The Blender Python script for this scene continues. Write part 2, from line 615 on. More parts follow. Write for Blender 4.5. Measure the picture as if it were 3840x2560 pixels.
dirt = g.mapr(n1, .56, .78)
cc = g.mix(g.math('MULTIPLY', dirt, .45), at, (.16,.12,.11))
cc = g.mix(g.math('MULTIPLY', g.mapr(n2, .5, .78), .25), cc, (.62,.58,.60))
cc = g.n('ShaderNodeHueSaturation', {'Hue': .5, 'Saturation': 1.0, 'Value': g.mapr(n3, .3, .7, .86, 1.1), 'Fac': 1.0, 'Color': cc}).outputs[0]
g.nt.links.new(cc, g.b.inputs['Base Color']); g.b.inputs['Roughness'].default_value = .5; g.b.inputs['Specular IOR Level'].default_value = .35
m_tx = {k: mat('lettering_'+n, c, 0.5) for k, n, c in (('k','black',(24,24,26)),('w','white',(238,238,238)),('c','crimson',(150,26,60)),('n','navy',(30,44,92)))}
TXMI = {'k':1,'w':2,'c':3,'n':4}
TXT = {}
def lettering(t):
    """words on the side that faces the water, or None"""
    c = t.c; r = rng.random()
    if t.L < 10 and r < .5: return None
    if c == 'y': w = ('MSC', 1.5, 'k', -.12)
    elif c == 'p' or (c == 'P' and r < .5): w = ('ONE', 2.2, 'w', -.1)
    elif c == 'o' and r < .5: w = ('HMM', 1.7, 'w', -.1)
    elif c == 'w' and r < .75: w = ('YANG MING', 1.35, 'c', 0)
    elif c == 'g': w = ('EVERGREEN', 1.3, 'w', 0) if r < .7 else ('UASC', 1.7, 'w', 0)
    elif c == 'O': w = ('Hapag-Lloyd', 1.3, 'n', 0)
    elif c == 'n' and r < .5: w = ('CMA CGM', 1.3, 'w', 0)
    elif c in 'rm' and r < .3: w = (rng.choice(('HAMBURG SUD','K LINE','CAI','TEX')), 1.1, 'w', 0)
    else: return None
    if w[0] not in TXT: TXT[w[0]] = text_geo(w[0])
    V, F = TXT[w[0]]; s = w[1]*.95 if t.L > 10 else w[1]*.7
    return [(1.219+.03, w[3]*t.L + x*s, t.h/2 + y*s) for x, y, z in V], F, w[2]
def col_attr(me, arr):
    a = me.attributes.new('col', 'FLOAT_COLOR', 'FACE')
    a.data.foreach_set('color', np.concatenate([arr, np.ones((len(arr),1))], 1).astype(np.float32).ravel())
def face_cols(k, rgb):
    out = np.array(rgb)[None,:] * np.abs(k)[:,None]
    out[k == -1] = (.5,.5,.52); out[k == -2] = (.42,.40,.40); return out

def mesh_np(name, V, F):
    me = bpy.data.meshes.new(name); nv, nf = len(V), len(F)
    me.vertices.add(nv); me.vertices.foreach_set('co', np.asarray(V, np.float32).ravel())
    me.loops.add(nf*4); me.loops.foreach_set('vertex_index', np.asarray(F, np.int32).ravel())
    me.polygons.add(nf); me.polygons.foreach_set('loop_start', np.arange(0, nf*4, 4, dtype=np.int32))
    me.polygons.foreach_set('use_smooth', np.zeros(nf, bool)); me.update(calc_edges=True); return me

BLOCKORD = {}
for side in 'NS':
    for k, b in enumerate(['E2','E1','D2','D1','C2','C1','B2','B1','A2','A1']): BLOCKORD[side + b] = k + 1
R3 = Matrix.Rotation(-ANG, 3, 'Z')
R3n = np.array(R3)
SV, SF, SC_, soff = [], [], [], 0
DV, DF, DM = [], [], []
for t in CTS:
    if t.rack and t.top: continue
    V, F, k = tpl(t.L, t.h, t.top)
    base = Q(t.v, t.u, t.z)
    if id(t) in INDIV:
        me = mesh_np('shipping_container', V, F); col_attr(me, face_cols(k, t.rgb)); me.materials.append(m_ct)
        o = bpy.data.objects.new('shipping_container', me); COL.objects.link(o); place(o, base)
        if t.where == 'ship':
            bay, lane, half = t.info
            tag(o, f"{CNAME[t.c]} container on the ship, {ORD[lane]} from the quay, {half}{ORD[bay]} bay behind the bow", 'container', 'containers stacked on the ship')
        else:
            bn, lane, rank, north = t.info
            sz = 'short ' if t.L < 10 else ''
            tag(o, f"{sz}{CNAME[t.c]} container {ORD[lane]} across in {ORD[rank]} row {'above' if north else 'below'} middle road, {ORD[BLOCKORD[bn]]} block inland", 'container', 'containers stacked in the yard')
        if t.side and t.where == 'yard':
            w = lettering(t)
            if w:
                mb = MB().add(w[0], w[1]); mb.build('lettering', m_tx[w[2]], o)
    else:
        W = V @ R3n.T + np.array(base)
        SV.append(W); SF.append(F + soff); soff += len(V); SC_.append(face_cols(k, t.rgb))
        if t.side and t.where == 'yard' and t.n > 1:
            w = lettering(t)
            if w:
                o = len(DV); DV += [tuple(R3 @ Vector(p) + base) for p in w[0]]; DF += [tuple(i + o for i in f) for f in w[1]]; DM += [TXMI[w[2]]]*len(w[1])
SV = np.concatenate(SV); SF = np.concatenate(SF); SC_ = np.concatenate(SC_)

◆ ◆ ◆

• What the task asks: Copy out the whole listing exactly.

• Answer to this task:
The Blender Python script for this scene continues. Write part 2, from line 615 on. More parts follow. Write for Blender 4.5. Measure the picture as if it were 3840x2560 pixels.
dirt = g.mapr(n1, .56, .78)
cc = g.mix(g.math('MULTIPLY', dirt, .45), at, (.16,.12,.11))
cc = g.mix(g.math('MULTIPLY', g.mapr(n2, .5, .78), .25), cc, (.62,.58,.60))
cc = g.n('ShaderNodeHueSaturation', {'Hue': .5, 'Saturation': 1.0, 'Value': g.mapr(n3, .3, .7, .86, 1.1), 'Fac': 1.0, 'Color': cc}).outputs[0]
g.nt.links.new(cc, g.b.inputs['Base Color']); g.b.inputs['Roughness'].default_value = .5; g.b.inputs['Specular IOR Level'].default_value = .35
m_tx = {k: mat('lettering_'+n, c, 0.5) for k, n, c in (('k','black',(24,24,26)),('w','white',(238,238,238)),('c','crimson',(150,26,60)),('n','navy',(30,44,92)))}
TXMI = {'k':1,'w':2,'c':3,'n':4}
TXT = {}
def lettering(t):
    """words on the side that faces the water, or None"""
    c = t.c; r = rng.random()
    if t.L < 10 and r < .5: return None
    if c == 'y': w = ('MSC', 1.5, 'k', -.12)
    elif c == 'p' or (c == 'P' and r < .5): w = ('ONE', 2.2, 'w', -.1)
    elif c == 'o' and r < .5: w = ('HMM', 1.7, 'w', -.1)
    elif c == 'w' and r < .75: w = ('YANG MING', 1.35, 'c', 0)
    elif c == 'g': w = ('EVERGREEN', 1.3, 'w', 0) if r < .7 else ('UASC', 1.7, 'w', 0)
    elif c == 'O': w = ('Hapag-Lloyd', 1.3, 'n', 0)
    elif c == 'n' and r < .5: w = ('CMA CGM', 1.3, 'w', 0)
    elif c in 'rm' and r < .3: w = (rng.choice(('HAMBURG SUD','K LINE','CAI','TEX')), 1.1, 'w', 0)
    else: return None
    if w[0] not in TXT: TXT[w[0]] = text_geo(w[0])
    V, F = TXT[w[0]]; s = w[1]*.95 if t.L > 10 else w[1]*.7
    return [(1.219+.03, w[3]*t.L + x*s, t.h/2 + y*s) for x, y, z in V], F, w[2]
def col_attr(me, arr):
    a = me.attributes.new('col', 'FLOAT_COLOR', 'FACE')
    a.data.foreach_set('color', np.concatenate([arr, np.ones((len(arr),1))], 1).astype(np.float32).ravel())
def face_cols(k, rgb):
    out = np.array(rgb)[None,:] * np.abs(k)[:,None]
    out[k == -1] = (.5,.5,.52); out[k == -2] = (.42,.40,.40); return out

def mesh_np(name, V, F):
    me = bpy.data.meshes.new(name); nv, nf = len(V), len(F)
    me.vertices.add(nv); me.vertices.foreach_set('co', np.asarray(V, np.float32).ravel())
    me.loops.add(nf*4); me.loops.foreach_set('vertex_index', np.asarray(F, np.int32).ravel())
    me.polygons.add(nf); me.polygons.foreach_set('loop_start', np.arange(0, nf*4, 4, dtype=np.int32))
    me.polygons.foreach_set('use_smooth', np.zeros(nf, bool)); me.update(calc_edges=True); return me

BLOCKORD = {}
for side in 'NS':
    for k, b in enumerate(['E2','E1','D2','D1','C2','C1','B2','B1','A2','A1']): BLOCKORD[side + b] = k + 1
R3 = Matrix.Rotation(-ANG, 3, 'Z')
R3n = np.array(R3)
SV, SF, SC_, soff = [], [], [], 0
DV, DF, DM = [], [], []
for t in CTS:
    if t.rack and t.top: continue
    V, F, k = tpl(t.L, t.h, t.top)
    base = Q(t.v, t.u, t.z)
    if id(t) in INDIV:
        me = mesh_np('shipping_container', V, F); col_attr(me, face_cols(k, t.rgb)); me.materials.append(m_ct)
        o = bpy.data.objects.new('shipping_container', me); COL.objects.link(o); place(o, base)
        if t.where == 'ship':
            bay, lane, half = t.info
            tag(o, f"{CNAME[t.c]} container on the ship, {ORD[lane]} from the quay, {half}{ORD[bay]} bay behind the bow", 'container', 'containers stacked on the ship')
        else:
            bn, lane, rank, north = t.info
            sz = 'short ' if t.L < 10 else ''
            tag(o, f"{sz}{CNAME[t.c]} container {ORD[lane]} across in {ORD[rank]} row {'above' if north else 'below'} middle road, {ORD[BLOCKORD[bn]]} block inland", 'container', 'containers stacked in the yard')
        if t.side and t.where == 'yard':
            w = lettering(t)
            if w:
                mb = MB().add(w[0], w[1]); mb.build('lettering', m_tx[w[2]], o)
    else:
        W = V @ R3n.T + np.array(base)
        SV.append(W); SF.append(F + soff); soff += len(V); SC_.append(face_cols(k, t.rgb))
        if t.side and t.where == 'yard' and t.n > 1:
            w = lettering(t)
            if w:
                o = len(DV); DV += [tuple(R3 @ Vector(p) + base) for p in w[0]]; DF += [tuple(i + o for i in f) for f in w[1]]; DM += [TXMI[w[2]]]*len(w[1])
SV = np.concatenate(SV); SF = np.concatenate(SF); SC_ = np.concatenate(SC_)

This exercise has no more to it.